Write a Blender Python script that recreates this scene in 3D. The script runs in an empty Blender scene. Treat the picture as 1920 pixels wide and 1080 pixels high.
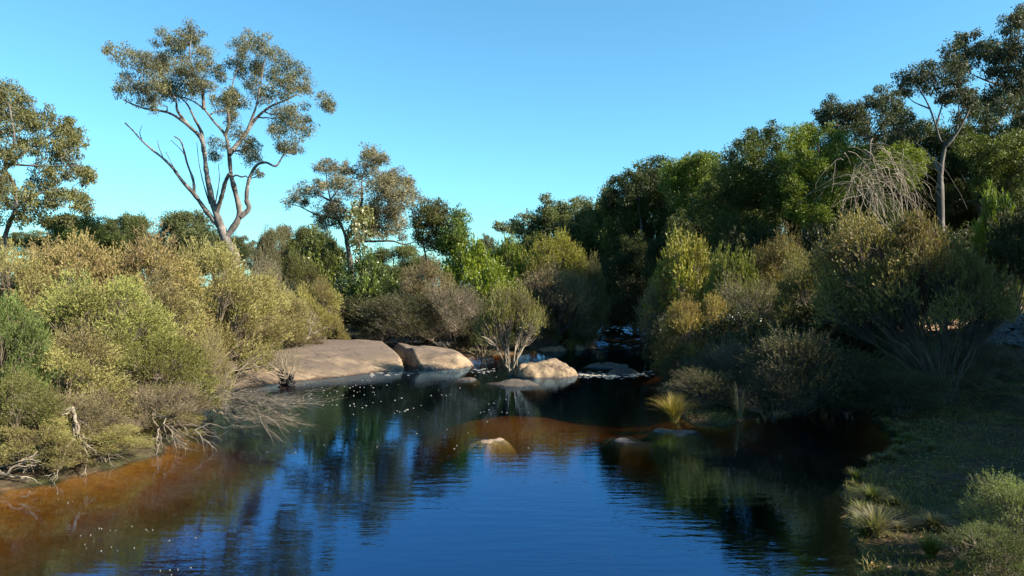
import bpy, math, random
import numpy as np
from mathutils import Vector, noise as mnoise

# ------------------------------------------------------------------ camera, sky, sun, exposure
scene = bpy.context.scene
F = 1450.0          # focal length in photograph pixels (1920 wide)
CAM_H = 2.8
cam_d = bpy.data.cameras.new('camera'); cam = bpy.data.objects.new('camera', cam_d)
scene.collection.objects.link(cam); scene.camera = cam
cam.location = (0, 0, CAM_H); cam.rotation_euler = (math.radians(90), 0, 0)
cam_d.sensor_width = 36.0; cam_d.lens = F / 1920 * 36.0
cam_d.clip_start = 0.1; cam_d.clip_end = 3000

SUN_EL, SUN_AZ = math.radians(32), math.radians(108)      # azimuth clockwise from the view direction (+Y)
world = bpy.data.worlds.new('World'); scene.world = world; world.use_nodes = True
wn = world.node_tree.nodes; wl = world.node_tree.links; wn.clear()
sky = wn.new('ShaderNodeTexSky'); sky.sky_type = 'NISHITA'; sky.sun_disc = False
sky.sun_elevation = SUN_EL; sky.sun_rotation = SUN_AZ
sky.altitude = 0; sky.air_density = 1.0; sky.dust_density = 0.6; sky.ozone_density = 1.0
wb = wn.new('ShaderNodeMixRGB'); wb.blend_type = 'MULTIPLY'; wb.inputs[0].default_value = 1.0
wb.inputs[2].default_value = (0.49, 0.95, 1.08, 1)       # the photograph's cyan white balance
bg = wn.new('ShaderNodeBackground'); bg.inputs[1].default_value = 0.068
wo = wn.new('ShaderNodeOutputWorld')
wl.new(sky.outputs[0], wb.inputs[1]); wl.new(wb.outputs[0], bg.inputs[0]); wl.new(bg.outputs[0], wo.inputs[0])

sd = bpy.data.lights.new('sun', 'SUN'); sd.energy = 5.0; sd.angle = math.radians(0.5); sd.color = (1.0, 0.90, 0.74)
sun = bpy.data.objects.new('sun', sd); scene.collection.objects.link(sun)
sun_dir = Vector((math.sin(SUN_AZ) * math.cos(SUN_EL), math.cos(SUN_AZ) * math.cos(SUN_EL), math.sin(SUN_EL)))
sun.rotation_euler = sun_dir.to_track_quat('Z', 'Y').to_euler(); sun.location = sun_dir * 60

vs = scene.view_settings
vs.view_transform = 'Standard'; vs.look = 'None'; vs.gamma = 1.0; vs.exposure = 1.72; vs.use_curve_mapping = False
scene.cycles.max_bounces = 8; scene.cycles.diffuse_bounces = 2; scene.cycles.glossy_bounces = 2
scene.cycles.transmission_bounces = 3; scene.cycles.transparent_max_bounces = 12
scene.cycles.caustics_reflective = False; scene.cycles.caustics_refractive = False
scene.cycles.use_denoising = True

rng = np.random.default_rng(11); random.seed(11)
COL = scene.collection

# ------------------------------------------------------------------ helpers
def P(px, py, D):
    """photograph pixel at distance D (metres ahead of the camera) -> world point"""
    return np.array([(px - 960) / F * D, D, CAM_H + (540 - py) / F * D])

class MB:
    def __init__(s): s.v = []; s.f3 = []; s.f4 = []; s.t = []; s.n = 0
    def add(s, v, f3=None, f4=None, t=0.5):
        v = np.asarray(v, float)
        if f3 is not None and len(f3): s.f3.append(np.asarray(f3, np.int64) + s.n)
        if f4 is not None and len(f4): s.f4.append(np.asarray(f4, np.int64) + s.n)
        s.v.append(v); s.t.append(np.broadcast_to(np.asarray(t, float), (len(v),))); s.n += len(v)
    def mesh(s, name, mat, smooth=False):
        me = bpy.data.meshes.new(name)
        v = np.concatenate(s.v) if s.v else np.zeros((0, 3))
        a3 = np.concatenate(s.f3) if s.f3 else np.zeros((0, 3), np.int64)
        a4 = np.concatenate(s.f4) if s.f4 else np.zeros((0, 4), np.int64)
        me.vertices.add(len(v)); me.vertices.foreach_set('co', v.astype(np.float32).ravel())
        loops = np.concatenate([a3.ravel(), a4.ravel()])
        me.loops.add(len(loops)); me.loops.foreach_set('vertex_index', loops.astype(np.int32))
        st = np.concatenate([np.arange(len(a3)) * 3, len(a3) * 3 + np.arange(len(a4)) * 4])
        me.polygons.add(len(st)); me.polygons.foreach_set('loop_start', st.astype(np.int32))
        me.polygons.foreach_set('use_smooth', np.full(len(st), smooth, bool))
        at = me.attributes.new('tint', 'FLOAT', 'POINT')
        at.data.foreach_set('value', np.concatenate(s.t).astype(np.float32) if s.t else np.zeros(0, np.float32))
        me.materials.append(mat); me.update(calc_edges=True)
        return me

def link(name, me, parent=None, color=None):
    o = bpy.data.objects.new(name, me); COL.objects.link(o)
    if parent is not None: o.parent = parent
    if color is not None: o.color = (*color, 1)
    return o
def tag(o, label=None, cat=None, group=None, kind=None):
    if label: o['label'] = label
    if cat: o['category'] = cat
    if group: o['group'] = group
    if kind: o['kind'] = kind
    return o
def empty(name, loc=(0, 0, 0), rz=0):
    o = bpy.data.objects.new(name, None); COL.objects.link(o); o.location = loc; o.rotation_euler = (0, 0, rz)
    o.empty_display_size = 0.2
    return o
def copy_thing(src, loc, rz, scale, color):
    r = src.copy(); COL.objects.link(r); r.location = loc; r.rotation_euler = (0, 0, rz); r.scale = scale
    for ch in src.children:
        c = ch.copy(); COL.objects.link(c); c.parent = r
        if ch.name.startswith(('foliage', 'crown')): c.color = (*color, 1)
    return r

def unit(a): return a / np.maximum(np.linalg.norm(a, axis=-1, keepdims=True), 1e-9)

def tube(mb, pts, rad, k=6, t=0.5, g=None):
    pts = np.asarray(pts, float); n = len(pts); rad = np.broadcast_to(np.asarray(rad, float), (n,))
    tan = np.gradient(pts, axis=0); tan = unit(tan)
    ref = np.array([0.31, 0.93, 0.19]) if abs(tan[:, 2]).mean() > 0.6 else np.array([0.1, 0.2, 0.97])
    u = unit(np.cross(tan, ref)); w = np.cross(tan, u)
    a = np.arange(k) * 2 * math.pi / k
    ring = pts[:, None] + rad[:, None, None] * (np.cos(a)[None, :, None] * u[:, None] + np.sin(a)[None, :, None] * w[:, None])
    i = np.arange(n - 1)[:, None] * k; j = np.arange(k)[None]; j2 = (j + 1) % k
    f = np.stack([i + j, i + j2, i + k + j2, i + k + j], -1).reshape(-1, 4)
    mb.add(ring.reshape(-1, 3), f4=f, t=t)

def leaves(mb, p, d, L, W, t, rg, keep=False):
    """rhombic leaves at p along d"""
    n = len(p)
    if n == 0: return
    ln = np.linalg.norm(d, axis=1, keepdims=True) if keep else 1.0
    d = unit(d) * np.minimum(ln, 1.3); s = unit(np.cross(d, rg.normal(size=(n, 3))))
    L = np.broadcast_to(L, (n,))[:, None]; W = np.broadcast_to(W, (n,))[:, None]
    m = p + d * L * 0.45
    v = np.stack([p, m + s * W * 0.5, p + d * L, m - s * W * 0.5], 1).reshape(-1, 3)
    f = np.arange(n)[:, None] * 4 + np.arange(4)[None]
    mb.add(v, f4=f, t=np.repeat(np.broadcast_to(t, (n,)), 4))

def curve(a, b, n=6, bend=0.15, sag=0.0, rg=rng):
    a = np.asarray(a, float); b = np.asarray(b, float); L = np.linalg.norm(b - a)
    t = np.linspace(0, 1, n)[:, None]
    off = rg.normal(size=3) * bend * L; off2 = rg.normal(size=(n, 3)) * 0.03 * L
    off2[0] = 0; off2[-1] = 0
    return a + (b - a) * t + np.sin(math.pi * t) * (off + np.array([0, 0, -sag * L])) + off2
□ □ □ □
The lines from the top of the data above through the one holding "from mathutils import Vector, noise as mnoise" are to be repeated exactly, and only those, with no pictures.

Write a Blender Python script that recreates this scene in 3D. The script runs in an empty Blender scene. Treat the picture as 1920 pixels wide and 1080 pixels high.
import bpy, math, random
import numpy as np
from mathutils import Vector, noise as mnoise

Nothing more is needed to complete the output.